Faye in the Eye of the Storm
For President Faye, the crisis presents a paradox of his own construction. He fired Sonko. The constitutional right to do so is uncontested. But the political consequences of that decision are now threatening to consume his presidency. If Sonko takes the Speaker’s chair, Faye will govern against a parliament led by the man he dismissed — a political adversary with institutional power, popular legitimacy, and a grudge.
Ka’s closing appeal is notable: he urged Faye to “carefully reread Article 39” before endorsing the parliamentary manoeuvre. The implication is clear. The president has options. He can decline to recognise the reinstatement. He can refer the matter to the Constitutional Council.

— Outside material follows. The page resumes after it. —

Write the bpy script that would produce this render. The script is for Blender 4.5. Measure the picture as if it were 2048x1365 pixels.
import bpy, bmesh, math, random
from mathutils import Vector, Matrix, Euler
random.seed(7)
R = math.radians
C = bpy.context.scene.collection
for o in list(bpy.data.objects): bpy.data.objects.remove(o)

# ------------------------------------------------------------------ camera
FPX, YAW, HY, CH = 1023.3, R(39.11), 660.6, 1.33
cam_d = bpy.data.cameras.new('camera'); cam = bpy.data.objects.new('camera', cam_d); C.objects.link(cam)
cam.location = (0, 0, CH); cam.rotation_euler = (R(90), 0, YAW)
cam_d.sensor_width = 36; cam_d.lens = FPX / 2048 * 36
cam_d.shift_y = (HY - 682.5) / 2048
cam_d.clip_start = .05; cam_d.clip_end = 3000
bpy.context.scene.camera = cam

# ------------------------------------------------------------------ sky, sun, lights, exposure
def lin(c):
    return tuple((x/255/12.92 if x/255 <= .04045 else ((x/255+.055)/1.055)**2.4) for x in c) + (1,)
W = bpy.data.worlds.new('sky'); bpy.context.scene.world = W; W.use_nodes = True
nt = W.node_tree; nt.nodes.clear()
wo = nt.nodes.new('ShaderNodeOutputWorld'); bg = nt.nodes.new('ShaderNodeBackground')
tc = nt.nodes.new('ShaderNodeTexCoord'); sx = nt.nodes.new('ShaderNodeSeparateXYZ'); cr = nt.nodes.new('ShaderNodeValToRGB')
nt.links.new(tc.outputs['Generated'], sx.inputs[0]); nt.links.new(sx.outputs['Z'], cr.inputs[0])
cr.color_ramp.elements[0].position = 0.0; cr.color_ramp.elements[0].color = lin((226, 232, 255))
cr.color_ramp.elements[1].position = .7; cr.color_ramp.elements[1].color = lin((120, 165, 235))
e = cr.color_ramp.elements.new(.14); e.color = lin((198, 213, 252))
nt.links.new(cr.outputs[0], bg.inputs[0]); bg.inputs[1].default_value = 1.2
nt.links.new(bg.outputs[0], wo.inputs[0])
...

Whether he will is the central political question now consuming Dakar.
The Constitutional Council, for its part, has been called upon by multiple voices to exercise its function as guardian of the republic. Whether it acts with the independence the moment demands is another question entirely.

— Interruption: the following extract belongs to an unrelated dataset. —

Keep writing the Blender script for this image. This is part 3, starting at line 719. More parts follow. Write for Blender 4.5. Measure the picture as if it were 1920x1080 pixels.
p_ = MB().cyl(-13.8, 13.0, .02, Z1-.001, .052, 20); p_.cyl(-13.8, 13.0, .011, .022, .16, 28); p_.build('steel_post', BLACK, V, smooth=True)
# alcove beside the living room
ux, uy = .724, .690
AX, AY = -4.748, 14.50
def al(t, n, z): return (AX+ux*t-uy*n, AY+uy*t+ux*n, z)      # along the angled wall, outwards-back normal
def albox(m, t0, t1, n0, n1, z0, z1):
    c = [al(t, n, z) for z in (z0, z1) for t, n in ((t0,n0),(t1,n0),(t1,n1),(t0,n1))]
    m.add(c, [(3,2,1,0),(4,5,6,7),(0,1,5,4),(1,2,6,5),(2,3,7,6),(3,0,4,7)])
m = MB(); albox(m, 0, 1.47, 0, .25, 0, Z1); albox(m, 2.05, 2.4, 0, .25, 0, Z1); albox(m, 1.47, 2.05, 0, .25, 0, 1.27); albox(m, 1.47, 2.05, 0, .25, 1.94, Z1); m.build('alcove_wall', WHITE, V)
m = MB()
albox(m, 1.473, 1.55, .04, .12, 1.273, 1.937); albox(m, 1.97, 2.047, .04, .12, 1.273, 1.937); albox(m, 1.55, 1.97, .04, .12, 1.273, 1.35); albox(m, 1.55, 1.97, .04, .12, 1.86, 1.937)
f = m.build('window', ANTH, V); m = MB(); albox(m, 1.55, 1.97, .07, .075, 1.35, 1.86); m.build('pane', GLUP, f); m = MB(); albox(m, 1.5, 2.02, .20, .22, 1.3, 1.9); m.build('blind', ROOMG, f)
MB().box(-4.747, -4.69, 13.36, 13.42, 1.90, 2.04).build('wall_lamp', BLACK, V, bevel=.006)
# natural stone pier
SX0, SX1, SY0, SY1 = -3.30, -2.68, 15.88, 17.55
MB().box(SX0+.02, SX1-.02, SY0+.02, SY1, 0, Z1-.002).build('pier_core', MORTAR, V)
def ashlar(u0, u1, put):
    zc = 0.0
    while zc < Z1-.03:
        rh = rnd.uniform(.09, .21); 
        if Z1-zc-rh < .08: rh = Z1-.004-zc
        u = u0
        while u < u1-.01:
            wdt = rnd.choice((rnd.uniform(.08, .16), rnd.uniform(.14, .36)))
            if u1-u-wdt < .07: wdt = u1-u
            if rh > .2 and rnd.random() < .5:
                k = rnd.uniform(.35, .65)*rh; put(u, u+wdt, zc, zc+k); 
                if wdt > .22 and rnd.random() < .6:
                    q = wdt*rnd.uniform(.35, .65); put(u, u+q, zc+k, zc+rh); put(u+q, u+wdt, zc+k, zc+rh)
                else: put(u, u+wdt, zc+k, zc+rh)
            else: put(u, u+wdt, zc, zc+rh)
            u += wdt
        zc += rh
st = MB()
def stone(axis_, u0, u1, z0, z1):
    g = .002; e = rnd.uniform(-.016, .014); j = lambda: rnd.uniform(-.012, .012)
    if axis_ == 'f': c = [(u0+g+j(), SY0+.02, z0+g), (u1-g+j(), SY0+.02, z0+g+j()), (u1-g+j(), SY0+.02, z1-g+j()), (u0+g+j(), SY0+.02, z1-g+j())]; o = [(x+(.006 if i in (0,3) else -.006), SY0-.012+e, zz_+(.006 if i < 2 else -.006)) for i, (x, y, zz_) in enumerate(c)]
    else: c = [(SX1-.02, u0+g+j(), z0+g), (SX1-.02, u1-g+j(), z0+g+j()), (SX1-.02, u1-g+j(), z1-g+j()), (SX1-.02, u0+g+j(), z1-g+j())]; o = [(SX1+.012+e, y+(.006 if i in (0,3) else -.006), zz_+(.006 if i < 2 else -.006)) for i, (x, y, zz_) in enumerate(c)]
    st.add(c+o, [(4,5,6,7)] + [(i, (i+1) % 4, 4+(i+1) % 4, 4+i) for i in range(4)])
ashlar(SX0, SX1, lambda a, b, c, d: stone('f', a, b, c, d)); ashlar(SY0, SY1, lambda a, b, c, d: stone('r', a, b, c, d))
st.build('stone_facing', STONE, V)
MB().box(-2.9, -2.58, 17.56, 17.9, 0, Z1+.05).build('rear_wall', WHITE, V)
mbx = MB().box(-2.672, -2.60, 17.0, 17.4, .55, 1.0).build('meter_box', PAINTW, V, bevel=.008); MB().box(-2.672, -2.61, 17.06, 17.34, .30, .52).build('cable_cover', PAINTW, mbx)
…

The Larger Stakes: Democratic Promise at Risk
Beneath the legal disputation lies a story of profound political disappointment. Sonko and Faye were not merely politicians. They were symbols — of a generation’s fury at corruption, at the old guard, at the extractive arrangements that had enriched elites while impoverishing the many. The ‘Diomaye is Sonko’ movement was Africa’s most remarkable recent experiment in radical democratic hope.
That experiment now teeters. Two men who shared a vision of transformation are engaged in a battle for institutional supremacy. The constitution that was to be their instrument of reform has become their battlefield.
For Senegal’s youth — who filled the streets for these men, who chanted their names in the face of live ammunition — the rupture is a particular kind of heartbreak. They did not vote for constitutional gridlock. They voted for change.
Whether the institutions hold, whether the Constitutional Council fulfils its mandate, and whether either of these men finds the statesmanship to step back from the precipice will determine not just Senegal’s political future — but the credibility of reformist democracy across a continent watching very closely.